It looks like the integral could be
[tex]\displaystyle\int_0^4\underbrace{e^{2\sqrt t}\sin(2t)}_{f(t)}\,\mathrm dt[/tex]
to be approximated by the three listed rules with [tex]n=8[/tex].
Splitting up the interval of integration into 8 subintervals gives us the partition,
[0, 1/2], [1/2, 1], [1, 3/2], ..., [7/2, 4]
where the left and right endpoints, respectively, are given by the sequences
[tex]\ell_i=\dfrac{i-1}2[/tex]
[tex]r_i=\dfrac i2[/tex]
where [tex]1\le i\le8[/tex]. The midpoints of each subinterval are given by
[tex]m_i=\dfrac{\ell_i+r_i}2=\dfrac{\frac{i-1}2+\frac i2}2=\dfrac{2i-1}4[/tex]
Each subinterval has length
[tex]\Delta t_i=r_i-\ell_i=\dfrac i2-\dfrac{i-1}2=\dfrac12[/tex]
[tex]\displaystyle\sum_{i=1}^8\frac{f(\ell_i)+f(r_i)}2\Delta t_i\approx11.070970[/tex]

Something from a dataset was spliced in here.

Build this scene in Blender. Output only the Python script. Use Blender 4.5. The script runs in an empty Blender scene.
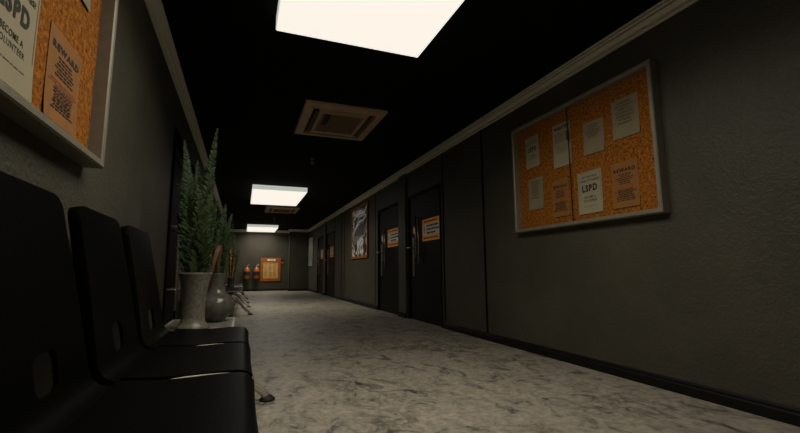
import bpy, bmesh, math, random
from mathutils import Vector, Matrix
random.seed(7)
S = bpy.context.scene
C = S.collection
PI = math.pi
XL, XR, YN, YE, H = -0.64, 2.64, -1.6, 18.55, 2.58
YP, XP = 17.85, 1.86            # projecting part of the end wall

# ------------------------------------------------------------------ materials
def new_mat(name):
    m = bpy.data.materials.new(name); m.use_nodes = True
    nt = m.node_tree; b = nt.nodes['Principled BSDF']
    return m, nt, b

def flat(name, col, rough=.5, metal=0., spec=.5, var=0., vscale=20., bump=0., bscale=60., emit=0.):
    m, nt, b = new_mat(name)
    b.inputs['Base Color'].default_value = (*col, 1)
    b.inputs['Roughness'].default_value = rough
    b.inputs['Metallic'].default_value = metal
    b.inputs['Specular IOR Level'].default_value = spec
    N, L = nt.nodes, nt.links
    tc = N.new('ShaderNodeTexCoord')
    if var:
        n = N.new('ShaderNodeTexNoise'); n.inputs['Scale'].default_value = vscale; n.inputs['Detail'].default_value = 5
        L.new(tc.outputs['Object'], n.inputs['Vector'])
        r = N.new('ShaderNodeValToRGB')
        r.color_ramp.elements[0].position = .3; r.color_ramp.elements[1].position = .7
        r.color_ramp.elements[0].color = (*[c*(1-var) for c in col], 1)
        r.color_ramp.elements[1].color = (*[min(1, c*(1+var)) for c in col], 1)
        L.new(n.outputs['Fac'], r.inputs['Fac']); L.new(r.outputs['Color'], b.inputs['Base Color'])
    if bump:
        n = N.new('ShaderNodeTexNoise'); n.inputs['Scale'].default_value = bscale; n.inputs['Detail'].default_value = 6
        L.new(tc.outputs['Object'], n.inputs['Vector'])
        bp = N.new('ShaderNodeBump'); bp.inputs['Strength'].default_value = bump; bp.inputs['Distance'].default_value = .01
        L.new(n.outputs['Fac'], bp.inputs['Height']); L.new(bp.outputs['Normal'], b.inputs['Normal'])
    if emit:
        b.inputs['Emission Color'].default_value = (*col, 1); b.inputs['Emission Strength'].default_value = emit
    return m

def plaster():
    m, nt, b = new_mat('wall_plaster'); N, L = nt.nodes, nt.links
    tc = N.new('ShaderNodeTexCoord')
    n1 = N.new('ShaderNodeTexNoise'); n1.inputs['Scale'].default_value = 1.6; n1.inputs['Detail'].default_value = 7; n1.inputs['Roughness'].default_value = .65
    r = N.new('ShaderNodeValToRGB')
    r.color_ramp.elements[0].position = .3; r.color_ramp.elements[0].color = (.052, .048, .033, 1)
    r.color_ramp.elements[1].position = .72; r.color_ramp.elements[1].color = (.085, .078, .053, 1)
    n2 = N.new('ShaderNodeTexNoise'); n2.inputs['Scale'].default_value = 42; n2.inputs['Detail'].default_value = 8; n2.inputs['Distortion'].default_value = .8
    bp = N.new('ShaderNodeBump'); bp.inputs['Strength'].default_value = .55; bp.inputs['Distance'].default_value = .012
    for n in (n1, n2): L.new(tc.outputs['Object'], n.inputs['Vector'])
    L.new(n1.outputs['Fac'], r.inputs['Fac']); L.new(r.outputs['Color'], b.inputs['Base Color'])
    L.new(n2.outputs['Fac'], bp.inputs['Height']); L.new(bp.outputs['Normal'], b.inputs['Normal'])
    b.inputs['Roughness'].default_value = .55; b.inputs['Specular IOR Level'].default_value = .35
    return m

def marble():
    m, nt, b = new_mat('floor_marble'); N, L = nt.nodes, nt.links
    tc = N.new('ShaderNodeTexCoord')
    n1 = N.new('ShaderNodeTexNoise'); n1.inputs['Scale'].default_value = 4.5; n1.inputs['Detail'].default_value = 12; n1.inputs['Roughness'].default_value = .74; n1.inputs['Distortion'].default_value = .5
    r = N.new('ShaderNodeValToRGB'); e = r.color_ramp.elements
    e[0].position = .37; e[0].color = (.10, .095, .08, 1)
    e[1].position = .46; e[1].color = (.33, .303, .245, 1)
    x = e.new(.66); x.color = (.44, .395, .315, 1)
    # dark veins where a distorted noise crosses its mid value
    n2 = N.new('ShaderNodeTexNoise'); n2.inputs['Scale'].default_value = 2.3; n2.inputs['Detail'].default_value = 8; n2.inputs['Roughness'].default_value = .6; n2.inputs['Distortion'].default_value = 1.1
    s = N.new('ShaderNodeMath'); s.operation = 'SUBTRACT'; s.inputs[1].default_value = .5
    a = N.new('ShaderNodeMath'); a.operation = 'ABSOLUTE'
    r2 = N.new('ShaderNodeValToRGB'); r2.color_ramp.elements[0].position = 0; r2.color_ramp.elements[0].color = (.42, .42, .40, 1)
    r2.color_ramp.elements[1].position = .045; r2.color_ramp.elements[1].color = (1, 1, 1, 1)
    n3 = N.new('ShaderNodeTexNoise'); n3.inputs['Scale'].default_value = 1.1; n3.inputs['Detail'].default_value = 3
    r3 = N.new('ShaderNodeValToRGB'); r3.color_ramp.elements[0].position = .46; r3.color_ramp.elements[1].position = .60
    mx = N.new('ShaderNodeMix'); mx.data_type = 'RGBA'; mx.blend_type = 'MULTIPLY'
    mp = N.new('ShaderNodeMapping'); mp.inputs['Scale'].default_value = (1.5, 1, 1)
    L.new(tc.outputs['Object'], mp.inputs['Vector'])
    for n in (n1, n2, n3): L.new(mp.outputs['Vector'], n.inputs['Vector'])
    L.new(n1.outputs['Fac'], r.inputs['Fac'])
    L.new(n2.outputs['Fac'], s.inputs[0]); L.new(s.outputs[0], a.inputs[0]); L.new(a.outputs[0], r2.inputs['Fac'])
    L.new(n3.outputs['Fac'], r3.inputs['Fac']); L.new(r3.outputs['Color'], mx.inputs['Factor'])
    L.new(r.outputs['Color'], mx.inputs['A']); L.new(r2.outputs['Color'], mx.inputs['B'])
    n4 = N.new('ShaderNodeTexNoise'); n4.inputs['Scale'].default_value = 22; n4.inputs['Detail'].default_value = 6; n4.inputs['Roughness'].default_value = .7
    r4 = N.new('ShaderNodeValToRGB'); r4.color_ramp.elements[0].position = .36; r4.color_ramp.elements[0].color = (.62, .62, .60, 1)
    r4.color_ramp.elements[1].position = .60; r4.color_ramp.elements[1].color = (1.12, 1.1, 1.08, 1)
    L.new(tc.outputs['Object'], n4.inputs['Vector']); L.new(n4.outputs['Fac'], r4.inputs['Fac'])
    m2 = N.new('ShaderNodeMix'); m2.data_type = 'RGBA'; m2.blend_type = 'MULTIPLY'; m2.inputs['Factor'].default_value = .8
    L.new(mx.outputs['Result'], m2.inputs['A']); L.new(r4.outputs['Color'], m2.inputs['B'])
    L.new(m2.outputs['Result'], b.inputs['Base Color'])
    b.inputs['Roughness'].default_value = .5; b.inputs['Specular IOR Level'].default_value = .3
    bp = N.new('ShaderNodeBump'); bp.inputs['Strength'].default_value = .15; bp.inputs['Distance'].default_value = .01
    L.new(n1.outputs['Fac'], bp.inputs['Height']); L.new(bp.outputs['Normal'], b.inputs['Normal'])
    return m

def cork():
    m, nt, b = new_mat('cork'); N, L = nt.nodes, nt.links
    tc = N.new('ShaderNodeTexCoord')
    n1 = N.new('ShaderNodeTexNoise'); n1.inputs['Scale'].default_value = 48; n1.inputs['Detail'].default_value = 5; n1.inputs['Roughness'].default_value = .8
    r = N.new('ShaderNodeValToRGB'); e = r.color_ramp.elements
    e[0].position = .36; e[0].color = (.09, .026, .004, 1)
    e[1].position = .50; e[1].color = (.31, .105, .014, 1)
    x = e.new(.66); x.color = (.52, .21, .042, 1)
    L.new(tc.outputs['Object'], n1.inputs['Vector']); L.new(n1.outputs['Fac'], r.inputs['Fac']); L.new(r.outputs['Color'], b.inputs['Base Color'])
    b.inputs['Roughness'].default_value = .9; b.inputs['Specular IOR Level'].default_value = .1
    return m

def abstract(name, ramp, scale, stretch):
    m, nt, b = new_mat(name); N, L = nt.nodes, nt.links
    tc = N.new('ShaderNodeTexCoord'); mp = N.new('ShaderNodeMapping'); mp.inputs['Scale'].default_value = stretch
    w = N.new('ShaderNodeTexNoise'); w.inputs['Scale'].default_value = scale; w.inputs['Detail'].default_value = 3; w.inputs['Distortion'].default_value = 1.6
    s = N.new('ShaderNodeMath'); s.operation = 'SUBTRACT'; s.inputs[1].default_value = .5
    a = N.new('ShaderNodeMath'); a.operation = 'ABSOLUTE'
    r = N.new('ShaderNodeValToRGB'); e = r.color_ramp.elements
    e[0].position = ramp[0][0]; e[0].color = (*ramp[0][1], 1); e[1].position = ramp[-1][0]; e[1].color = (*ramp[-1][1], 1)
    for p, c in ramp[1:-1]:
        x = e.new(p); x.color = (*c, 1)
    L.new(tc.outputs['Object'], mp.inputs['Vector']); L.new(mp.outputs['Vector'], w.inputs['Vector'])
    L.new(w.outputs['Fac'], s.inputs[0]); L.new(s.outputs[0], a.inputs[0]); L.new(a.outputs[0], r.inputs['Fac'])
    L.new(r.outputs['Color'], b.inputs['Base Color']); b.inputs['Roughness'].default_value = .35
    L.new(r.outputs['Color'], b.inputs['Emission Color']); b.inputs['Emission Strength'].default_value = .07  # faint emission of its own colours added to brighten the picture; not backlit
    return m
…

[tex]\displaystyle\sum_{i=1}^8f(m_i)\Delta t_i\approx10.767065[/tex]
First we interpolate [tex]f(t)[/tex] over each subinterval with its own quadratic polynomial, given by
[tex]p_i(t)=f(\ell_i)\dfrac{(t-m_i)(t-r_i)}{(\ell_i-m_i)(\ell_i-r_i)}+f(m_i)\dfrac{(t-\ell_i)(t-r_i)}{(m_i-\ell_i)(m_i-r_i)}+f(r_i)\dfrac{(t-\ell_i)(t-m_i)}{(r_i-\ell_i)(r_i-m_i)}[/tex]
The integral is then approximately equal to
[tex]\displaystyle\sum_{i=1}^8\int_{\ell_i}^{r_i}p_i(t)\,\mathrm dt[/tex]
It turns out that
[tex]\displaystyle\int_{\ell_i}^{r_i}p_i(t)\,\mathrm dt=\frac{r_i-\ell_i}6(f(\ell_i)+4f(m_i)+f(r_i))[/tex]
so the integral we want to approximate is about
[tex]\displaystyle\sum_{i=1}^8\frac{r_i-\ell_i}6(f(\ell_i)+4f(m_i)+f(r_i))\approx10.868366[/tex]
Compare these results to the actual value of the integral, which is about 10.873071.